▶ _MATERIAL TO PROCESS_
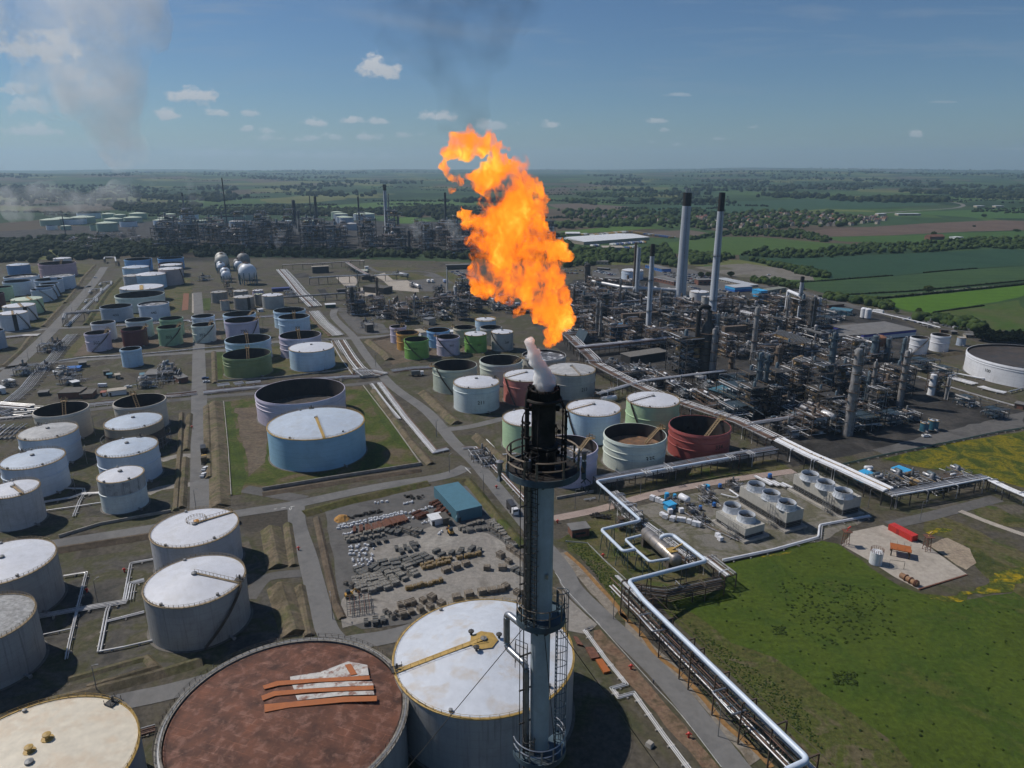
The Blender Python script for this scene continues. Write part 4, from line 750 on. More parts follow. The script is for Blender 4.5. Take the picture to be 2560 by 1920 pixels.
T('t100','p',[(870,402),(1255,330),(1230,588)],'white','open','huge white lavender tank numbered 100 with low dark floating roof',h=13.5,bands=(.80,),depth=.12,deck=mat('weedy_deck',(0.07,0.055,0.045),0.8,var=0.5,scale=0.2,dirt=(0.03,0.035,0.04),dirt_amt=0.8,dirt_scale=0.1),num=('100',1155,700,3.0),phrase='the huge lavender white tank')
T('i1','i',[(968,185),(1258,190),(1110,215)],'bluewhite','white','white tank standing by the car park behind twin grey columns',base=(1100,338),bands=(.7,),rise=.14,phrase='the white tank by the car park')
T('j1','j',[(140,492),(402,492),(265,512)],'white','white','bright white low tank between the two tall chimneys',base=(250,622),rise=.10,phrase='the bright white tank')
T('j2','j',[(305,563),(430,560),(370,572)],'ashgrey','grey','drab grey tank beside the slimmer tall chimney',h=12,rise=.06)
T('j3','j',[(530,545),(658,545),(594,555)],'tan','stone','dark brown tank on the far side of the slimmer chimney',h=11,rise=.03)
T('j4','j',[(1115,525),(1257,525),(1185,538)],'navy','open','dark blue open tank beside the blue plant block',h=11,depth=.3)
T('j5','j',[(1253,560),(1410,562),(1330,575)],'seagreen','open','grey green low tank beside the dark blue one',h=8,depth=.3)
T('h1','H',[(1320,815),(1395,820),(1355,828)],'teal','blue','teal blue drum tank beside the white pipe bundles, darker of two',base=(1355,902),rise=.02)
T('h2','H',[(1392,795),(1480,798),(1436,808)],'teal','blue','teal blue drum tank beside the white pipe bundles, brighter of two',base=(1436,888),rise=.02)
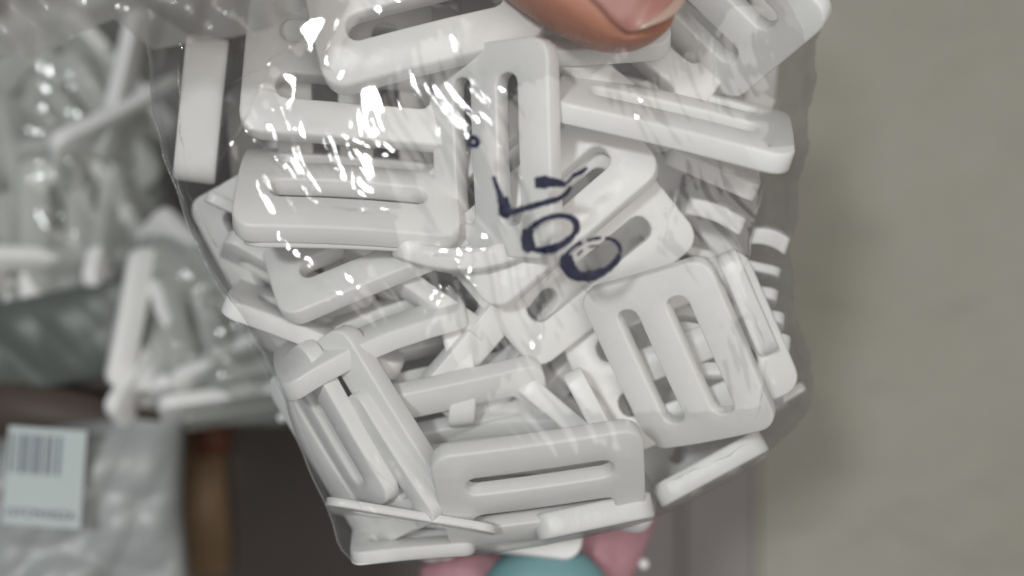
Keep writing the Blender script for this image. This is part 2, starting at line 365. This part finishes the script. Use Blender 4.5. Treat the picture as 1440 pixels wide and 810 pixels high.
def writing(strokes):
    V = []; F = []
    for st in strokes:
        v, f = ribbon(st); o_ = len(V); V += v; F += [tuple(k + o_ for k in q) for q in f]
    me = bpy.data.meshes.new('marker_character'); me.from_pydata([tuple(a) for a in V], [], F); smooth(me)
    bagpart('marker_character', me, M_INK)
def arc(cx, cy, rx, ry, rot, a0, a1, w0, w1, n=40):
    out = []
    for i in range(n + 1):
        t = R(a0 + (a1 - a0) * i / n); X, Y = rx * math.cos(t), ry * math.sin(t); c, s_ = math.cos(R(rot)), math.sin(R(rot))
        out.append((cx + X * c - Y * s_, cy + X * s_ + Y * c, w0 + (w1 - w0) * (0.5 - 0.5 * math.cos(math.pi * 2 * i / n))))
    return out
writing([[(694, 248, 4), (700, 266, 5), (705, 280, 7), (708, 303, 9)], [(706, 278, 10), (712, 297, 12), (709, 307, 6)],
         [(710, 301, 6), (722, 298, 6), (745, 291, 6), (770, 284, 6), (785, 280, 5), (797, 272, 4), (803, 262, 3)],
         [(752, 257, 10), (768, 256, 12), (784, 257, 8), (797, 260, 4)], [(797, 258, 3), (808, 245, 3), (826, 236, 3)], [(806, 247, 4), (818, 242, 5), (826, 237, 2)]])
writing([arc(775, 328, 38, 22, -22, 150, 395, 7, 5), arc(775, 328, 37, 21, -22, 30, 165, 5, 8), [(743, 322, 9), (741, 334, 13), (743, 345, 14), (748, 353, 9)]])
writing([arc(832, 362, 41, 25, -20, 20, 215, 5, 9), arc(832, 362, 41, 25, -20, 215, 262, 4, 3), arc(834, 361, 40, 24, -20, 270, 300, 3, 3), arc(834, 361, 40, 24, -20, 308, 380, 3, 4),
         [(797, 358, 10), (797, 370, 14), (803, 381, 14), (812, 388, 10)], [(812, 359, 2), (819, 352, 2.5)], [(828, 347, 2), (842, 346, 2)]])
writing([[(659, 199, 4), (662, 193, 5), (669, 194, 5), (673, 200, 5), (668, 206, 5), (661, 204, 5), (659, 198, 4)]])

# ------------------------------------------------------------------ the hand holding the bag
m_skin, nt, N, p = mat('skin')
n = nz(nt, 60, 5); r = ramp(nt, n.outputs['Fac'], (0.39, 0.172, 0.115), (0.49, 0.23, 0.158)); nt.links.new(r.outputs[0], p.inputs['Base Color'])
p.inputs['Roughness'].default_value = 0.48; p.inputs['Subsurface Weight'].default_value = 0.25
p.inputs['Subsurface Radius'].default_value = (1, .35, .2); p.inputs['Subsurface Scale'].default_value = 0.0015
w_ = N.new('ShaderNodeTexWave'); w_.inputs['Scale'].default_value = 420; w_.inputs['Distortion'].default_value = 6; w_.inputs['Detail'].default_value = 2
tc = N.new('ShaderNodeTexCoord'); nt.links.new(tc.outputs['Object'], w_.inputs[0])
n2 = nz(nt, 500, 4); ad = N.new('ShaderNodeMath'); ad.operation = 'ADD'; nt.links.new(w_.outputs['Fac'], ad.inputs[0]); nt.links.new(n2.outputs['Fac'], ad.inputs[1])
b_ = bump(nt, ad.outputs[0], 0.00006); nt.links.new(b_.outputs[0], p.inputs['Normal'])
def view(x, y_, z): return Vector((x, -z, y_))      # right, up, towards the viewer -> world
A_ = view(0.79, -0.60, 0.10).normalized(); Nn = view(0.22, 0.36, 0.90); Nn = (Nn - A_ * Nn.dot(A_)).normalized(); S_ = A_.cross(Nn)
TIP = P(878, -8, -125)      # centre of the last section
def thumb_r(s):               # s in units back from the tip centre
    w = np.interp(s, [-74, -66, -50, -25, 0, 40, 110, 180, 260, 340], [2, 27, 51, 69, 78, 87, 92, 90, 98, 112])
    up = np.interp(s, [-74, -66, -50, -25, 0, 40, 110, 180, 260, 340], [2, 16, 30, 42, 48, 54, 60, 64, 76, 90])
    dn = np.interp(s, [-74, -66, -50, -25, 0, 40, 110, 180, 260, 340], [2, 30, 56, 76, 88, 96, 94, 84, 92, 100])
    return w, up, dn
bm = bmesh.new()
def loft(sections):
    rings = []
    for c, a, b, w, up, dn in sections:
        ring = []
        for k in range(28):
            t = 2 * math.pi * k / 28; x_, y_ = math.sin(t), math.cos(t)
            ring.append(bm.verts.new(c + (a * w * x_ + b * (up if y_ > 0 else dn) * y_) * U))
        rings.append(ring)
    for r1, r2 in zip(rings, rings[1:]):
        for k in range(28): bm.faces.new([r1[k], r1[(k + 1) % 28], r2[(k + 1) % 28], r2[k]])
    bm.faces.new(rings[0][::-1]); bm.faces.new(rings[-1])
secs = []
for s in list(np.linspace(-74, 0, 14)) + list(np.linspace(20, 340, 12)):
    w, up, dn = thumb_r(s); bend = max(0, s - 150) ** 2 * 0.0008
    secs.append((TIP - A_ * (s * U) + Vector((0, bend * U * .6, bend * U * .5)), S_, Nn, w, up, dn))
loft(secs)
def limb(pts, rads):
    sec = []
    for i, c in enumerate(pts):
        t = (pts[min(i + 1, len(pts) - 1)] - pts[max(i - 1, 0)]).normalized()
        a = t.cross(Vector((0.2, 1, 0.1))).normalized(); b = a.cross(t)
        sec.append((c, a, b, rads[i], rads[i], rads[i]))
    # rounded end
    c0, a, b = sec[0][:3]; t = (pts[0] - pts[1]).normalized(); r0 = rads[0]
    cap = [(c0 + t * (r0 * math.sin(R(g)) * U), a, b, *([max(1, r0 * math.cos(R(g)))] * 3)) for g in (85, 65, 45, 22)]
    loft(cap + sec)
palm = P(300, -420, 60)
limb([P(660, -140, -105), P(560, -220, -60), P(430, -330, 0), P(330, -440, 60)], [96, 105, 120, 130])           # thumb base into the palm
limb([P(330, -330, 80), P(300, -430, 80), P(260, -560, 90), P(240, -760, 110), P(230, -1000, 130)], [150, 175, 170, 135, 125])   # palm, wrist
for tip_, k1, k2, kn, rr in ((P(306, -27, 80), P(330, -110, 150), P(340, -190, 215), P(330, -330, 190), 40),
                             (P(420, -60, 330), P(395, -140, 400), P(350, -260, 360), P(300, -380, 240), 44),
                             (P(330, -70, 380), P(310, -170, 420), P(270, -290, 360), P(240, -420, 230), 42),
                             (P(230, -110, 330), P(220, -200, 350), P(200, -320, 290), P(190, -450, 190), 36)):
    limb([tip_, k1, k2, kn], [rr, rr + 8, rr + 14, rr + 24])
me = bpy.data.meshes.new('hand_raw'); bm.to_mesh(me); bm.free()
tmp = bpy.data.objects.new('hand_raw', me); C.link(tmp)
md = tmp.modifiers.new('r', 'REMESH'); md.mode = 'VOXEL'; md.voxel_size = 5.5 * U
ms = tmp.modifiers.new('s', 'SMOOTH'); ms.factor = 0.6; ms.iterations = 10
dg = bpy.context.evaluated_depsgraph_get(); dg.update()
hm = bpy.data.meshes.new_from_object(tmp.evaluated_get(dg)); bpy.data.objects.remove(tmp)
hm.name = 'hand'; hm.materials.clear()
# nail bed sunk a little so that a fold of skin rises round the nail
for v in hm.vertices:
    q = v.co - TIP; s = -q.dot(A_) / U; lx = q.dot(S_) / U; h = q.dot(Nn) / U
    if -75 < s < 62 and h > 5:
        e = max(abs(lx) / 68, abs(s + 8) / 60)
        if e < 1.15: v.co -= Nn * (3.5 * U * min(1, max(0, (1.15 - e) / .2)))
        elif e < 1.4: v.co += Nn * (2.5 * U * math.sin(math.pi * (e - 1.15) / .25))
smooth(hm)
hand = link('person', hm, m_skin); tag(hand, 'hand of a person pressing the top of the bag between thumb and fingers', 'person')
m_nail = simple('nail_plate', (0.36, 0.165, 0.135), (0.42, 0.205, 0.17), 120, 0.33, 0.00005, 400)
m_edge = simple('nail_free_edge', (0.42, 0.29, 0.23), (0.48, 0.34, 0.27), 150, 0.3)
def nail(s0, s1, name, m, ns, parent):
    rows = []
    for i in range(ns + 1):
        s = s0 + (s1 - s0) * i / ns; row = []
        for k in range(25):
            x_ = -1 + 2 * k / 24
            se = s - (20 * x_ * x_ * -1 if s < -10 else 0) * ((-10 - s) / 62 if s < -10 else 0)   # free edge curves back at the sides
            w, up, dn = thumb_r(max(se, -40)); hw = 66 if s > -10 else 66 * math.sqrt(max(.02, 1 - ((-10 - s) / 88) ** 2))
            lx = x_ * hw; z = up * math.sqrt(max(0.05, 1 - (lx / (w * 1.02)) ** 2)) + 1.0
            row.append(TIP + (-A_ * se + S_ * lx + Nn * z) * U)
        rows.append(row)
    V = np.array([[tuple(c) for c in r_] for r_ in rows]); me = grid_mesh(name, V)
    o = link(name, me, m, parent); md = o.modifiers.new('t', 'SOLIDIFY'); md.thickness = 3 * U; md.offset = -1
    return o
nl = nail(50, -60, 'nail', m_nail, 24, hand)
nail(-60, -73, 'nail_tip', m_edge, 6, nl)

# ------------------------------------------------------------------ blurred things behind
def lumpy(name, outline_x, y0, y1, d0, thick, m, seed, amp, cols=70, rows=70, parent=None, freq=.02, sl=0.0):
    """closed crumpled pouch: outline_x(y)->(xl,xr); front and back sheets welded along the rim"""
    y = np.linspace(y0, y1, rows)[:, None]; u = np.linspace(0, 1, cols)[None, :]
    lr = np.array([outline_x(v) for v in y[:, 0]]); px = lr[:, :1] + (lr[:, 1:] - lr[:, :1]) * u; py = y + sl * px
    vv = (y - y0) / (y1 - y0)
    b = (np.clip(4 * u * (1 - u), 0, 1) ** .5) * (np.clip(4 * vv * (1 - vv), 0, 1) ** .4)
    rg = random.Random(seed); w = 0
    for k in range(7):
        fx, fy, ph = rg.uniform(-1, 1) * freq * (1 + k * .5), rg.uniform(-1, 1) * freq * (1 + k * .5), rg.uniform(0, 6)
        w = w + np.abs(np.sin(px * fx + py * fy + ph)) / (1 + k * .3)
    w = w / 2.5
    Vf = PV(px, py, d0 - b * (thick + amp * w)); Vb = PV(px, py, d0 + b * thick)
    me1 = grid_mesh(name, Vf); bm = bmesh.new(); bm.from_mesh(me1)
    me2 = grid_mesh(name, Vb[:, ::-1]); bm.from_mesh(me2); bmesh.ops.remove_doubles(bm, verts=bm.verts, dist=1e-6)
    bm.to_mesh(me1); bm.free(); smooth(me1); return link(name, me1, m, parent)
tabs = lambda ys_, xl_, xr_: (lambda v: (float(np.interp(v, ys_, xl_)), float(np.interp(v, ys_, xr_))))
# bag of buckles hanging at upper left
o = lumpy('plastic_bag', tabs([-80, 80, 300, 440], [-160, -140, -120, -60], [190, 230, 235, 170]), -80, 445, 640, 120, M_FILM_FAR, 3, 40)
tag(o, 'blurred clear bag of white buckles hanging at upper left behind the held one', 'bag', 'bags hanging behind')
for i, (x, y_, a, p, t) in enumerate(((112, 330, 90, 20, 0), (120, 190, -55, 50, 0), (60, 240, 100, 65, 0), (150, 120, -50, 70, 0), (40, 120, -70, 60, 0), (175, 200, 30, 60, 20), (15, 330, 80, 50, 0),
                                      (190, 260, 120, 70, 0), (70, 60, 20, 65, 0), (-30, 220, 60, 40, 0), (90, 400, 0, 60, 0), (185, 330, 80, 60, 20), (100, 250, 10, 50, 0), (30, 170, 50, 30, 0), (140, 420, 100, 40, 0), (210, 130, 75, 60, 0), (80, 370, 95, 30, 0))):
    buckle({0: 'blurred upright white buckle low in the bag hanging at upper left', 10: 'blurred level white bar at the bottom of the bag hanging at upper left'}.get(i, 'blurred white buckle inside the bag hanging at upper left'), x, y_, 640 + (i * 37 % 90) - 40, a, p, t, 1.0, 0, 1, 'blurred buckles in the upper left bag')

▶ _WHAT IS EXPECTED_
Take the lines from the start of the material to the line with "brighter of two',base=(1436,888),rise=.02)", both included, and transcribe them exactly without the pictures.

▶ _ANSWER TO THE PROBLEM_
The Blender Python script for this scene continues. Write part 4, from line 750 on. More parts follow. The script is for Blender 4.5. Take the picture to be 2560 by 1920 pixels.
T('t100','p',[(870,402),(1255,330),(1230,588)],'white','open','huge white lavender tank numbered 100 with low dark floating roof',h=13.5,bands=(.80,),depth=.12,deck=mat('weedy_deck',(0.07,0.055,0.045),0.8,var=0.5,scale=0.2,dirt=(0.03,0.035,0.04),dirt_amt=0.8,dirt_scale=0.1),num=('100',1155,700,3.0),phrase='the huge lavender white tank')
T('i1','i',[(968,185),(1258,190),(1110,215)],'bluewhite','white','white tank standing by the car park behind twin grey columns',base=(1100,338),bands=(.7,),rise=.14,phrase='the white tank by the car park')
T('j1','j',[(140,492),(402,492),(265,512)],'white','white','bright white low tank between the two tall chimneys',base=(250,622),rise=.10,phrase='the bright white tank')
T('j2','j',[(305,563),(430,560),(370,572)],'ashgrey','grey','drab grey tank beside the slimmer tall chimney',h=12,rise=.06)
T('j3','j',[(530,545),(658,545),(594,555)],'tan','stone','dark brown tank on the far side of the slimmer chimney',h=11,rise=.03)
T('j4','j',[(1115,525),(1257,525),(1185,538)],'navy','open','dark blue open tank beside the blue plant block',h=11,depth=.3)
T('j5','j',[(1253,560),(1410,562),(1330,575)],'seagreen','open','grey green low tank beside the dark blue one',h=8,depth=.3)
T('h1','H',[(1320,815),(1395,820),(1355,828)],'teal','blue','teal blue drum tank beside the white pipe bundles, darker of two',base=(1355,902),rise=.02)
T('h2','H',[(1392,795),(1480,798),(1436,808)],'teal','blue','teal blue drum tank beside the white pipe bundles, brighter of two',base=(1436,888),rise=.02)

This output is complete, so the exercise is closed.